Through Fanny, Campion fashions a re-enlivened Romanticism, a search for substance behind the style, that can ironically be found via the layers of her costumes. The very first image of the film is an extreme close-up of Fanny’s needle weaving in and out of fabric. As the camera moves out, it reveals the figure of Fanny, silently sewing within the cocooned space of her bedroom. Fanny’s contemplative sewing is afforded a unique significance as a form of artistic expression. Throughout the film, Campion calls upon her sewing as a metaphor for an interior subjectivity that perhaps most truly represents the Romantic identity of the film, rivalling Keats’s poetry. It is, in a sense, a form of forgotten feminine art and history.

bright star

bright star

bright star

In the same moment in which she utilises the postmodernist strategy of highlighting a marginalised history, Campion moves beyond postmodernism by stepping over the threshold between deconstruction and creation. Bright Star shows us that behind a deconstructed history lies art, creation, identity, interiority and substance. That is, Campion moves beyond the postmodernist claim that behind representation lies more empty representation. Fanny embodies the very idea of individual identity which remains a problematic concept for postmodernism, and which is perhaps best encapsulated via Romanticism.

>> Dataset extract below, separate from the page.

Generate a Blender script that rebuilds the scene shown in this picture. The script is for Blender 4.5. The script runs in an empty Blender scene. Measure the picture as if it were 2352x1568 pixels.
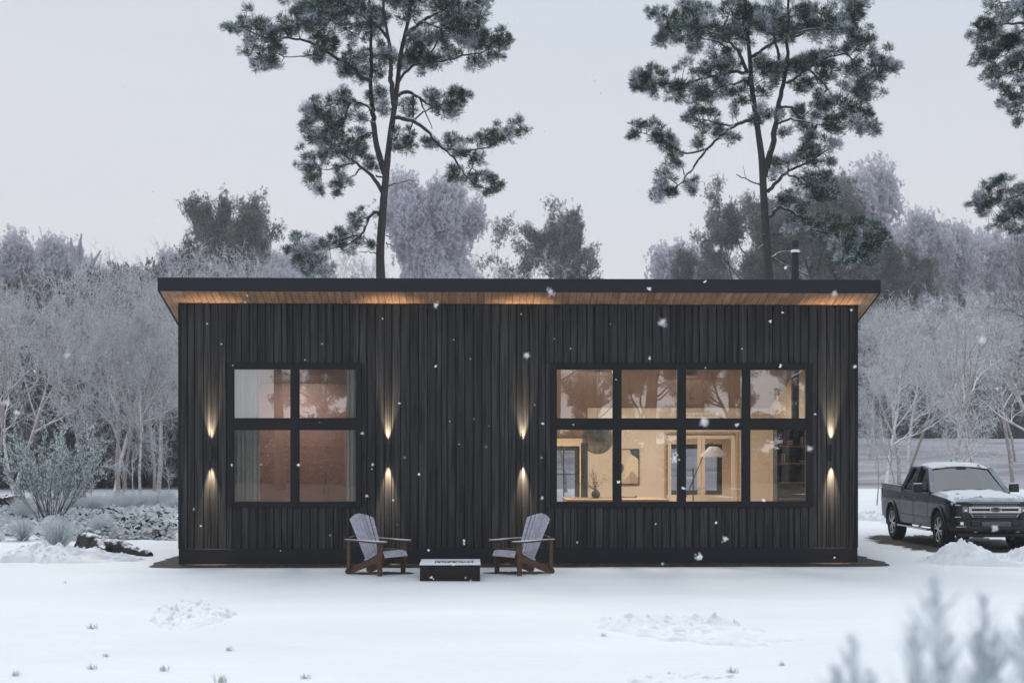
import bpy, math, random
import numpy as np
from math import radians as R, sin, cos, pi, sqrt, atan2
from mathutils import Vector, Matrix, noise as mn

SC = bpy.context.scene
COL = SC.collection
# ------------------------------------------------------------------ camera model (2352-wide photo units)
FPX, YH, HC, TH = 3400.0, 1030.0, 2.1, R(1.7)
YW = 27.0                       # front wall plane
def X_(px, Y):                  # world x of photo column px on the plane y=Y
    dx = (px - 1176.0) / FPX
    return Y * (dx*cos(TH) + sin(TH)) / (cos(TH) - dx*sin(TH))
def Z_(py, Y, px=1075.0):
    dx = (px - 1176.0) / FPX
    return HC - (py - YH) / FPX * Y / (cos(TH) - dx*sin(TH))
def YG(py): return FPX*HC/(py-YH)       # depth of flat ground at row py

def sstep(t): t = max(0.0, min(1.0, t)); return t*t*(3-2*t)
def gh(x, y):
    # house pad is flat
    dx = max(-6.2-x, 0, x-8.2); dy = max(24.8-y, 0, y-36.0)
    m = sstep(math.hypot(dx, dy)/3.0)
    u = 0.10*mn.noise(Vector((x*.16, y*.16, 3.1))) + 0.045*mn.noise(Vector((x*.6, y*.5, 7.7))) + .012*mn.noise(Vector((x*2.2, y*1.7, 1.7)))
    h = u*m if y < 80 else u
    h += 2.9*sstep((y-76)/62.0) + max(0, y-130)*0.008
    return h

# ------------------------------------------------------------------ tagging
def tag(o, label=None, cat=None, group=None, kind=None):
    if label: o['label'] = label
    if cat: o['category'] = cat
    if group: o['group'] = group
    if kind: o['kind'] = kind
    return o
def thing(name, label, cat, loc=(0, 0, 0), rz=0.0, group=None):
    o = bpy.data.objects.new(name, None); COL.objects.link(o)
    o.location = loc; o.rotation_euler = (0, 0, rz); o.empty_display_size = .2
    return tag(o, label, cat, group)
def kids(o): return [c for c in bpy.data.objects if c.parent is o]
def copy_tree(o, parent=None):
    ch = list(kids(o))
    c = o.copy(); COL.objects.link(c)
    if parent: c.parent = parent
    for k in ch: copy_tree(k, c)
    return c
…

I view Campion’s Bright Star as a metaphor for how to approach many other costume and period films. Looking at them purely as a form of aestheticised postmodern superficiality ignores their varied searches for something behind the beautiful veneer of representation, style and image. We may be deeply enamoured with the styles of the past, with representation over “fact”, and we may still be lingering in the pain of a loss of historicity. But we are no longer content to remain in nowhere land, without a home. Campion’s Bright Star reminds me that if, on the one hand, we continue to accumulate aestheticised imagery in place of substantial history and can no longer approach history with a credulous innocence, we are still, nevertheless, digging beneath this imagery with eyes wide open, searching for clues into who we are, where we belong, and how we choose to re-imagine that which has been lost.

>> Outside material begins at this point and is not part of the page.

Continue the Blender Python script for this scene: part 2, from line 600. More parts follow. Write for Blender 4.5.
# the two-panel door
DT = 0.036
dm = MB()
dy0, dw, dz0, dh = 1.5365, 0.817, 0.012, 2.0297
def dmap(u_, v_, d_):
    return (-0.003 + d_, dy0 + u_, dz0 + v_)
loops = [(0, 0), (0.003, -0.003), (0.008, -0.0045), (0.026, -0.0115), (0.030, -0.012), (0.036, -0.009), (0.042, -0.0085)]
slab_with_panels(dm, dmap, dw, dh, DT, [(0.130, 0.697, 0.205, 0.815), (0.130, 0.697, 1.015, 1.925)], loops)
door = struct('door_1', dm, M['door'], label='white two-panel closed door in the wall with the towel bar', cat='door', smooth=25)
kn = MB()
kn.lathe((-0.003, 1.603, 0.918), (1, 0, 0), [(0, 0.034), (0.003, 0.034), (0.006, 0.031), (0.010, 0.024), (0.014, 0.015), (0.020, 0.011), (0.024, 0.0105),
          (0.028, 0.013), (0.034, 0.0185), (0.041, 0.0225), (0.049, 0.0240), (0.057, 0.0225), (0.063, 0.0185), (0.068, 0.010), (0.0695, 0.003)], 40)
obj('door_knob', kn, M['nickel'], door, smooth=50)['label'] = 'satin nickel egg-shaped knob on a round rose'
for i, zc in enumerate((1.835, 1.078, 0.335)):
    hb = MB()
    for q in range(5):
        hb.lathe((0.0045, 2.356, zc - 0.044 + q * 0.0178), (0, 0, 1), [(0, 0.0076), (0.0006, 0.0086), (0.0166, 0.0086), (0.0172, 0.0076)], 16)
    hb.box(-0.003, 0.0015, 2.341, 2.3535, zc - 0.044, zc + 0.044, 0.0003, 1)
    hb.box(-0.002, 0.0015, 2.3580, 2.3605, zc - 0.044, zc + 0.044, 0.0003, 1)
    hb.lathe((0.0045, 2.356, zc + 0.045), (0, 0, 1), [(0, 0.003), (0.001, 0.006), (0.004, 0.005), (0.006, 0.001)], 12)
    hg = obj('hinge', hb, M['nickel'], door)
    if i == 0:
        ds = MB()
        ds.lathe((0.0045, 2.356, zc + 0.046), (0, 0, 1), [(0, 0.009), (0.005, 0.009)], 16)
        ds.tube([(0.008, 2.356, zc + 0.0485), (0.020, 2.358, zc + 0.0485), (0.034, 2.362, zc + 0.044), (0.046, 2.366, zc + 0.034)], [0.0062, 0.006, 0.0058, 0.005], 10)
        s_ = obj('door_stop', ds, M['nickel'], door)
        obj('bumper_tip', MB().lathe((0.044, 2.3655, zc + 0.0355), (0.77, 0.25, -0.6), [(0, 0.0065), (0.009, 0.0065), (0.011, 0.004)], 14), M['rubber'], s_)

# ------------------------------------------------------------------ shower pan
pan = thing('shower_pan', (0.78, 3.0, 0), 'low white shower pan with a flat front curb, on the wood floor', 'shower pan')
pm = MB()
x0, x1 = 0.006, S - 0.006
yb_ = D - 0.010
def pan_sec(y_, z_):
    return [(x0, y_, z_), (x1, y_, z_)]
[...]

Fanny’s sewing is ultimately a form of connection; as it binds fabric together, it also binds her character and her history with a contemporary audience. Empathising with her private interiority means investing in the idea that we are, after all, wholly substantial, not empty holograms of representation. To me, this is a movement beyond postmodernism into metamodernism. It is a desire to locate ourselves within both creation and deconstruction, both then and now. A fitting testimony to the complexity of our times.

 

All images are screengrabs from Jane Campion’s Bright Star (2009).

 

Notes


[1] Kaplan, Cora (2007): Victoriana: Histories, Fictions, Criticism, Edinburgh: Edinburgh University Press, p. 3.

[2] Jameson, Fredric (1991): Postmodernism, or, the Cultural Logic of Late Capitalism, Durham, N.C.: Duke University Press, p. ix.

[3] Jameson, Fredric (1991): Postmodernism, or, the Cultural Logic of Late Capitalism, Durham, N.C.: Duke University Press, pp. x-ix.

[4] Powrie, Phil (1997): French Cinema in the 1980s: Nostalgia and the Crisis of Masculinity, Oxford: Clarendon Press, p. 16.

6 thoughts on “Seeking Substance in Historical Costume Films”

  1. This article comes at a good time for me. I am referring to contemporary cinema (mainly by Jane Campion) when I discuss the visual style of my work and the aesthetic choices I have made throughout the project. The style of all the artists, directors, writers etc that I enjoy and refer to often are dismissed as superficial or stylistic indulgence. But while I always knew there was so much more to it than that I never spent long enough thinking about to put my finger on it, I think you have put it better than I could have. While reading this I kept thinking of Fanny’s love of beautiful dresses and her pride in them despite the male characters teasing her for it. Interesting article.

  2. Yes, I totally agree Sundari. I think a lot of these films, and the stylistic choices on which they are based (which extends to photographic modes too), are often casually dismissed. I personally think there is a deeper reason for why we’re drawn to them. And I can’t help feeling like there’s also a latent sexism involved in their dismissal – i.e. they’re often considered “chick flicks” or “women’s films”. I love how Campion turns Fanny into an artist. Everyone around her dismisses her artistry as fluffy women’s work, but she resists such a dismissal throughout the film. I approach her persona as a desire to escape the narrow boundaries of criticism surrounding such films.

  3. Thank you very much for writing this article. It was very surprising to read these lines because they have very close resemblance to my unfinished master´s thesis on very different topic though. It seems we have been looking the same films with the same mindset.

    1. I always suspected we had much in common. I’d love to hear more about your master’s thesis.

  4. I had never heard of this film. I find it interesting that Fanny is and her sewing is placed in her room, whereas any indication of womanly accomplishments is normally placed in a less private place. More importantly, confined to a specific place (parlour, drawing room?). A room where women went to do what they ought to be doing.

    Depicting sewing as an art, a task chosen when in private, as a personal reward, gives the art and the woman enormous substance.

    Many period films show the women looking bored getting on with their tasks. And the concept of substance seems to be shown in having them choose specific alternatives – reading or horse-riding. Traditionally masculine pastimes.

    Excellent discussion but a 3yr-old beckons…

    1. It’s a complex subject because on the one hand, women have traditionally been associated with domestic and private realms. But on the other hand, they are rarely afforded an interior subjectivity with the same depth as masculine representations of identity. So I suppose Fanny’s characterisation could have gone either way, but I think Campion imbues her with depth, rather than trying to locate her within stereotypical ideas of femininity. I hope that makes sense!